Somehow, a man with an AR-15 style semi-automatic rifle managed to avoid Secret Service and local police, climb a roof, and shoot at the former president during an outdoor rally—grazing him in the ear, killing at least one attendee, and critically injuring two more. Mere fractions of an inch and this moment in time would be tragically Historic.
It may yet prove historic. One of Trump’s indisputable skills is that he instinctively intuits a media moment. Those instincts resulted in a photo for the ages. Getting shot at, clipped, and then rising, bloodied, fist raised in defiance, yelling “Fight!” to his audience… those optics may well solidify his supporters and propel him to the White House. A Hollywood screenwriter could scarcely script it better.
Which is not to say Trump is assured of—or somehow now deserves—another term. Nor does it mean that his opponents should stop calling out his dangerous rhetoric. Quite the opposite. It’s imperative they now work doubly hard to defeat him.
This abhorrent act against a former president and current presidential candidate must serve as a reminder that political violence is never acceptable, no matter the target, and that violent rhetoric has real-world repercussions. Yet we must not mistake from where that rhetoric often comes.
Just minutes after the shooting, J.D. Vance wrote on X/Twitter:
Today is not just some isolated incident.
The central premise of the Biden campaign is that President Donald Trump is an authoritarian fascist who must be stopped at all costs.
That rhetoric led directly to President Trump's attempted assassination.
This is transparent, self-serving bullshit. Vance is a leading vice presidential contender for a candidate who calls his opponents “vermin,” agitates for immigrants to be concentrated into camps and deported, and reportedly inspired 54 cases of violence, threats, and alleged assaults in his name. It’s unsurprisingly characteristic for their party to blame the other side rather than looking inward at their standard bearer.
President Biden’s call to “lower the temperature” is welcome and necessary, as long as we remember which side generates most of the heat.
It’s right for President Biden to call the attack “sick,” and state unequivocally that “there’s no place in America for this kind of violence,” even as the other side uses violent imagery.
It’s appropriate to call for “unity”, as long as we aren't meeting fascists “halfway” to fascism.
Meanwhile, let’s not ignore the nature of the assault itself. It is practically Shakespearean that the would-be assassin’s weapon of choice was an AR-15, which the GOP fetishizes and the NRA once called “America’s Rifle”. This is a party whose members wear AR-15 rifle pins, pose with assault-style rifles for Christmas, oppose gun-free zones (unless they’re in those zones), and have no intention of addressing gun violence.

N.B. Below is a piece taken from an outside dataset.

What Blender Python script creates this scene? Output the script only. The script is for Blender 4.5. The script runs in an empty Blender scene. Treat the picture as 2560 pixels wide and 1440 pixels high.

Beyond “unity” and “lowered temperatures,” what we should be calling for are laws restricting access to AR-15 style assault weapons (and bump stocks, recently deemed legal again by the far-right Supreme Court majority), plus stricter restrictions on who can buy any gun and when.
I want Hakeem Jeffries and Chuck Schumer to immediately offer bills in the House and Senate today. Call it, I dunno, the “Tough Republicans Uniting for Maximum Protection Act” and dare Mike Johnson, Mitch McConnell, and the rest of the GOP to block it.
Taking the attempted assassination of a former president with an AR-15, and using it to ban those weapons?
That would make this moment absolutely Historic, in the best possible way.